Après les Hauts-de-Seine, il est le département le plus riche. Son PIB est plus élevé qui celui de la Grèce et représente 2,5% du PIB national. Sur ce plan, on pourrait se dire que tout va bien. A l’inverse, s’y concentrent le plus grand nombre de pauvres en France et s’y ajoutent pêle-mêle des questions sur l’éducation, le logement, l’insécurité ou même l’immigration. D’où la question suivante : comment faire pour « redresser » la situation alors que les politiques traditionnelles semblent vouées à l’échec ?
Nos chers sénateurs ont trouvé la solution en proposant d’en faire un territoire spécial, statut particulier qui serait décrété avec une loi Seine-Saint-Denis. Or sous ce coup d’annonce, rien ou presque. Les solutions divergent et restent très floues sur le pourquoi du comment. Bien sûr, des pistes sont évoquées, et notamment l’intercommunalité, qui restera sans doute une voie à explorer avec attention étant donné ses résultats plutôt encourageants dans la région lyonnaise. Au-delà des politiques guidées par l’État, les collectivités locales restent les mieux placées, avec les associations de terrain pour mener une politique adaptée.
C’est en cela sans doute que cette proposition de territoire spécial pourrait trouver son intérêt, car si cela n’a pour but que de promettre des crédits supplémentaires et de créer de nouvelles ZEP, quel intérêt ? N’est-ce pas cette même politique que nous menons déjà ?
Dépasser le clivage politique très fort dans ce département, dans une zone où tout se « touche » dans les villes, c’est un enjeu primordial.

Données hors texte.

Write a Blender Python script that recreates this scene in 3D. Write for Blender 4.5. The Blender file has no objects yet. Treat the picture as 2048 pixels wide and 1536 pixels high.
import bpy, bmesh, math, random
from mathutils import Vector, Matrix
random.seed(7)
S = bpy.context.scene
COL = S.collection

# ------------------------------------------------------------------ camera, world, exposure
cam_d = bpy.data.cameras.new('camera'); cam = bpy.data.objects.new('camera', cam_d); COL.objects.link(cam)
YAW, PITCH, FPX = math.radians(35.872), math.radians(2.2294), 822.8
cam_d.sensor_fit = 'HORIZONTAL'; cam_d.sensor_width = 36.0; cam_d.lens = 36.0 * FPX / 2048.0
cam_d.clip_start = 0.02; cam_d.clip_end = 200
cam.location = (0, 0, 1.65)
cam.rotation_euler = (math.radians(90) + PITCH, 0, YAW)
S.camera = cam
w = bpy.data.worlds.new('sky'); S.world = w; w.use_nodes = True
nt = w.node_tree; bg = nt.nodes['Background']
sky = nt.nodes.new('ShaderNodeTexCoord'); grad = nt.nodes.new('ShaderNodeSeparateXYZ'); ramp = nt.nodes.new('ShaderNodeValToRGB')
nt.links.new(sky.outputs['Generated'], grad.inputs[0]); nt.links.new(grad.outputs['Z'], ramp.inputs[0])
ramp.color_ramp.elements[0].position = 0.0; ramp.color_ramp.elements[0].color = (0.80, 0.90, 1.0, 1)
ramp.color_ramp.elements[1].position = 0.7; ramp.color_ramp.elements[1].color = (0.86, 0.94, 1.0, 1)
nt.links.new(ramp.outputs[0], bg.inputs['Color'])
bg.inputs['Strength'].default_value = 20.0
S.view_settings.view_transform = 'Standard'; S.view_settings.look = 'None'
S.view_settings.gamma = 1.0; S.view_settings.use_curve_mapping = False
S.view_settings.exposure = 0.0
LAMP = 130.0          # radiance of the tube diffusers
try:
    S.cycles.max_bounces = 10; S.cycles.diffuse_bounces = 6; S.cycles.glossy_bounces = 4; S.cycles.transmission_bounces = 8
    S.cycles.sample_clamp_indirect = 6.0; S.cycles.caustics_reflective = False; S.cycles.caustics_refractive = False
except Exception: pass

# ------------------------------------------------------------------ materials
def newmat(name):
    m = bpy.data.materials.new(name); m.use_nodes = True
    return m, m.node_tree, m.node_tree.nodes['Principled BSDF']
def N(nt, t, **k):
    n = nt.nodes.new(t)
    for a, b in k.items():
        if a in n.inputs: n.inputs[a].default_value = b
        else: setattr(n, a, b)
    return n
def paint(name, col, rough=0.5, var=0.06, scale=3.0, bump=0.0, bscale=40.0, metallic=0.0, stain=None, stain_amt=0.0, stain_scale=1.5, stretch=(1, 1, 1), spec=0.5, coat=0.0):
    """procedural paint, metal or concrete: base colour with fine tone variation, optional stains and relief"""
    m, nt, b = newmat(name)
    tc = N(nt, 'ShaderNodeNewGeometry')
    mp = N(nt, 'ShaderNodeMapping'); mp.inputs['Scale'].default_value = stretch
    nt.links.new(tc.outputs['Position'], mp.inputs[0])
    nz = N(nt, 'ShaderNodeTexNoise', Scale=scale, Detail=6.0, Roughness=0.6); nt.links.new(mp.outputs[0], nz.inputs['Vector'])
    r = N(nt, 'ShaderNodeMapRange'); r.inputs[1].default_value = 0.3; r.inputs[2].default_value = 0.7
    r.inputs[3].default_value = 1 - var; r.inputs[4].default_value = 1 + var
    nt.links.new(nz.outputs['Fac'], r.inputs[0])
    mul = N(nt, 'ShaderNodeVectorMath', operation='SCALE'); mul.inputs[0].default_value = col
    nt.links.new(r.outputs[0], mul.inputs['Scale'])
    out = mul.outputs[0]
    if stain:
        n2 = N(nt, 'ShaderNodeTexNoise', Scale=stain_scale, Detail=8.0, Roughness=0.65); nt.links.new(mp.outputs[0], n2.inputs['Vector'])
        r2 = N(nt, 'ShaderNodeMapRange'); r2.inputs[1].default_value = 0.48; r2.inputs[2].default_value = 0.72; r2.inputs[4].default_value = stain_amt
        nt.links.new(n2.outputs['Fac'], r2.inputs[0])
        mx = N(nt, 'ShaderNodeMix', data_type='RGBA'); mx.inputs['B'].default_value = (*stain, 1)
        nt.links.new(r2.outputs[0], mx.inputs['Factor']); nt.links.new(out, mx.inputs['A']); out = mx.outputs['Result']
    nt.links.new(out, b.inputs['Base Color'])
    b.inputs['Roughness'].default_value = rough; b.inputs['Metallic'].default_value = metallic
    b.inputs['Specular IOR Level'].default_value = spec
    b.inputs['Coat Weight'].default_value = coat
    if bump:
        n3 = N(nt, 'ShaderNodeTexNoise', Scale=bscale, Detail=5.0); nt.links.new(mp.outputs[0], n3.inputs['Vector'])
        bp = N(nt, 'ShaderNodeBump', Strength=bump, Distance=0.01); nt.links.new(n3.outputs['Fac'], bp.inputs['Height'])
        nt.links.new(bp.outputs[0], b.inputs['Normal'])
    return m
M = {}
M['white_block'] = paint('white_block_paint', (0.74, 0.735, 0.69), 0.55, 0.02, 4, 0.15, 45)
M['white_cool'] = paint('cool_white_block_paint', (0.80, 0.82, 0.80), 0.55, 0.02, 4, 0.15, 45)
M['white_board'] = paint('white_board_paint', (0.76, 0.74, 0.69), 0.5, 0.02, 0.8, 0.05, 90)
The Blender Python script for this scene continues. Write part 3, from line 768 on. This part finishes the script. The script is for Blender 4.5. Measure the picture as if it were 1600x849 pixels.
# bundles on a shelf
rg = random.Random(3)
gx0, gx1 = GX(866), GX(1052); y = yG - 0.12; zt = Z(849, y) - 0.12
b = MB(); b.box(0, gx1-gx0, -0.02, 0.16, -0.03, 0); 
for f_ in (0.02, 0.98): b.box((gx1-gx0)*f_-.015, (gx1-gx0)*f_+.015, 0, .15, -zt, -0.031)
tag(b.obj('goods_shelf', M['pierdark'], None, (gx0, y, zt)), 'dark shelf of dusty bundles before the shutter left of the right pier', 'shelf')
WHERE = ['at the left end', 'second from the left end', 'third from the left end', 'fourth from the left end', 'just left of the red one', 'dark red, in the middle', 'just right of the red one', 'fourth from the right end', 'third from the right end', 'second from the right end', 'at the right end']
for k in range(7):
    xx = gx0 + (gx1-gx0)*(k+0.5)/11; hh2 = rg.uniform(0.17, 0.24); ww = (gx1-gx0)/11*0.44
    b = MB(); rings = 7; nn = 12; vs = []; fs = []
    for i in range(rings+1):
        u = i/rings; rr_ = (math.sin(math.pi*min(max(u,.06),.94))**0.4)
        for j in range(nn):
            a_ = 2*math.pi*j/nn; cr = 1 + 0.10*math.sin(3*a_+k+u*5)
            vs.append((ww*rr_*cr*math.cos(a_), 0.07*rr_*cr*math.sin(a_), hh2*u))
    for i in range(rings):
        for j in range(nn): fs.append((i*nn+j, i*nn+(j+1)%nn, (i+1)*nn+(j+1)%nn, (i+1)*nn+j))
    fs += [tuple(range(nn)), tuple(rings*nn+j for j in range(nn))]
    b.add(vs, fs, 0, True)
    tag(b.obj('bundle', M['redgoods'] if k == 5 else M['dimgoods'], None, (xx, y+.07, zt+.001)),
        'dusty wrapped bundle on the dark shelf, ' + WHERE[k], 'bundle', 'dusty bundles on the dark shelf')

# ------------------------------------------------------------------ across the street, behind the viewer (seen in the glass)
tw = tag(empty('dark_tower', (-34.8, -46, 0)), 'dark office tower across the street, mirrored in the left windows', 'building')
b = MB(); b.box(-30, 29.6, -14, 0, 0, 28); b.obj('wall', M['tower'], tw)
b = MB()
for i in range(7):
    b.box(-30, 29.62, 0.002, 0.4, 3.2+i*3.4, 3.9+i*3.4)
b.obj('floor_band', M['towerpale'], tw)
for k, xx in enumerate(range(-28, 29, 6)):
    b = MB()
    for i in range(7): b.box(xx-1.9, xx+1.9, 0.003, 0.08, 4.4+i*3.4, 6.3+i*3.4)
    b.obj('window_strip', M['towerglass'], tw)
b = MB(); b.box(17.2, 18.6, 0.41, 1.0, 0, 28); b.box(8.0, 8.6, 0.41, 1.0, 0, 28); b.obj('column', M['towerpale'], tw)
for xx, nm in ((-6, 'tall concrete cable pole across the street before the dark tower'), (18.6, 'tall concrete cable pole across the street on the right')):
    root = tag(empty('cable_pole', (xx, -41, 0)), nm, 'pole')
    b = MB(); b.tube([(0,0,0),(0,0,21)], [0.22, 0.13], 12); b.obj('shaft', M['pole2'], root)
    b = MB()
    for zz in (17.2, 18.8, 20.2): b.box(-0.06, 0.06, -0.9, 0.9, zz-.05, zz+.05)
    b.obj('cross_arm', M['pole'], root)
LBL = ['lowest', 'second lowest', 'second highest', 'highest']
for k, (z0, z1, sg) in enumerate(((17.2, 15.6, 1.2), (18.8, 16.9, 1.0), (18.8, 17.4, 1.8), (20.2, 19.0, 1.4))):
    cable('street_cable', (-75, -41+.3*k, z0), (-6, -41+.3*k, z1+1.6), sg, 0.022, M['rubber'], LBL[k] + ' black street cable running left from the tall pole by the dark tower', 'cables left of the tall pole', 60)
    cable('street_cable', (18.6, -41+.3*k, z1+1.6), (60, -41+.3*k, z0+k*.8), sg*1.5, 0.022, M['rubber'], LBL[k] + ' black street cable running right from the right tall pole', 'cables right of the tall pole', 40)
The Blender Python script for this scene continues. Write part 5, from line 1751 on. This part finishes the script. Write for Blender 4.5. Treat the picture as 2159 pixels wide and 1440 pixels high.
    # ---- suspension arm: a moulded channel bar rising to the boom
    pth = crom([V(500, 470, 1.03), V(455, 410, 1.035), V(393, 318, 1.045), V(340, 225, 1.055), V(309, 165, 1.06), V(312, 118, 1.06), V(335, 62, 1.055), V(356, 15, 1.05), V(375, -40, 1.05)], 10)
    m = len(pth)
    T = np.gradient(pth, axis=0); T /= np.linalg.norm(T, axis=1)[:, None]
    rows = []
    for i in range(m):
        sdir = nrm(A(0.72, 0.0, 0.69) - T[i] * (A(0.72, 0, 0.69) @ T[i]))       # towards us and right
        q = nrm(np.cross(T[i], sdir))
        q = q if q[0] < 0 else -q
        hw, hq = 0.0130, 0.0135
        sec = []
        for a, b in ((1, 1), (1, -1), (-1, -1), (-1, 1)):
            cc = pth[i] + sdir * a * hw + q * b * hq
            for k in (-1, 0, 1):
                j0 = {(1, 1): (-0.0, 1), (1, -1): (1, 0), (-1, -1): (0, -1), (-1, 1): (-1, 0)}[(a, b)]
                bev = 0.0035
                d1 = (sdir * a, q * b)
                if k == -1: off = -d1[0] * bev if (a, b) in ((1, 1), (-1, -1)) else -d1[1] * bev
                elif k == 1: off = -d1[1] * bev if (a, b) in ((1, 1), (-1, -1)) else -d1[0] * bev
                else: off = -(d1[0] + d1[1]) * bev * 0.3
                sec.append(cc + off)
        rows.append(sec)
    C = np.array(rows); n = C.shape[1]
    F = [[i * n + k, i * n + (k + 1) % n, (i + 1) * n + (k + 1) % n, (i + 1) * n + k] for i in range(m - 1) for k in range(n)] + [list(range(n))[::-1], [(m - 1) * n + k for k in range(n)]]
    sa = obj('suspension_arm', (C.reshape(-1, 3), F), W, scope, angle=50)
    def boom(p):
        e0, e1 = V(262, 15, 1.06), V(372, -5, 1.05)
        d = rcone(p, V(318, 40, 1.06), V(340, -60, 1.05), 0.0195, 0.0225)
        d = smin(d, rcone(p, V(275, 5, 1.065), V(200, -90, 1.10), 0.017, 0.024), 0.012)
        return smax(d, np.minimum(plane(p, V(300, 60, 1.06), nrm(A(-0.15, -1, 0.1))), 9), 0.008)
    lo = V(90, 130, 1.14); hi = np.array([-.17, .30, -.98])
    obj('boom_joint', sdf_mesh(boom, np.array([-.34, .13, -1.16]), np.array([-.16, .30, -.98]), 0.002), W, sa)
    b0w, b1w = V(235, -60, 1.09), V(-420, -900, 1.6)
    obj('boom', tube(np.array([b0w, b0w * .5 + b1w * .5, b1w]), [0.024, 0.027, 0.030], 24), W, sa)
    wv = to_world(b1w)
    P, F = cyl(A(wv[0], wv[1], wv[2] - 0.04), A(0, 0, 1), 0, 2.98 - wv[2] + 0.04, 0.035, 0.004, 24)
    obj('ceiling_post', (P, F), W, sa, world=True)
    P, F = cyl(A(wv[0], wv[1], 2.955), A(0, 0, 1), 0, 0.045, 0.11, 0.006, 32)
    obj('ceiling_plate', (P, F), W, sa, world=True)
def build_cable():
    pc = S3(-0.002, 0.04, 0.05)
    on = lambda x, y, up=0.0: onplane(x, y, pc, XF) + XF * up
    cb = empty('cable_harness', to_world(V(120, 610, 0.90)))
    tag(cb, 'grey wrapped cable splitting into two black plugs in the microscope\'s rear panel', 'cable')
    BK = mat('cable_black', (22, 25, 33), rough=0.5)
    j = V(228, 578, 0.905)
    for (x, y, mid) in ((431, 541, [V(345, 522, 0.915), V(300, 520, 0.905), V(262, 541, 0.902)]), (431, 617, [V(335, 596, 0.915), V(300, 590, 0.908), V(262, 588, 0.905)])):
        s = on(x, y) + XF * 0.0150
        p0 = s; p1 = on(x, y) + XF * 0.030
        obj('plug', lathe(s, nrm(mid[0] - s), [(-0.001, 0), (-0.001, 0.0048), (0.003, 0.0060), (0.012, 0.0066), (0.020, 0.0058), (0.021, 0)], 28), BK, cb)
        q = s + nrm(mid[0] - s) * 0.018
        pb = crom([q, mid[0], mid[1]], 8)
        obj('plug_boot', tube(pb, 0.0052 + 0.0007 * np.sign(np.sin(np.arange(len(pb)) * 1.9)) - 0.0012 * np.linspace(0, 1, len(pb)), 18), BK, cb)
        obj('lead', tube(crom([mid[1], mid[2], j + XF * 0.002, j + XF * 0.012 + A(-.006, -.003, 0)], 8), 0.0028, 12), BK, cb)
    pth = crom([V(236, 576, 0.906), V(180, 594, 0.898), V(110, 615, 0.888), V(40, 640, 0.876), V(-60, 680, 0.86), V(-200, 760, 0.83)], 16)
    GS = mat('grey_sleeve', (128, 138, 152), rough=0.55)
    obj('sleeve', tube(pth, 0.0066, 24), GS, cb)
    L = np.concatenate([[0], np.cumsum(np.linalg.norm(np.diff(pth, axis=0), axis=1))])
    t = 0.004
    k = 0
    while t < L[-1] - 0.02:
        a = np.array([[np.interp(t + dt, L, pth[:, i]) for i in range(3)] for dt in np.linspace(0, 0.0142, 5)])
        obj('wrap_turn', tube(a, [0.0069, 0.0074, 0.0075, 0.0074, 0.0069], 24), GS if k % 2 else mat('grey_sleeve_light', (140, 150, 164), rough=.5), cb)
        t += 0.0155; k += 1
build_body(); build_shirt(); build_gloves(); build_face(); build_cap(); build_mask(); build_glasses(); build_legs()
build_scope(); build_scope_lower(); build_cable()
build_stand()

A travers la mise en avant des élus locaux, une action conjointe de leur part soutenue par l’État, en concertation avec les acteurs de terrain, une éclaircie se profilera peut-être.
Encore faudrait-il une plus grande transparence au niveau des crédits, de leur attribution et de leur gestion, et enfin l’instauration d’une « bonne gouvernance » si chère à notre diplomatie. La « rupture » est un joli sujet, alors pourquoi ne pas en faire un vrai programme ?
Depi.
P.S : Certains sujets ne sont, sciemment, pas développés dans cet article, même si je les les évoque. Il ne s’agit en effet pas d’un article de réflexion pure sur les banlieues.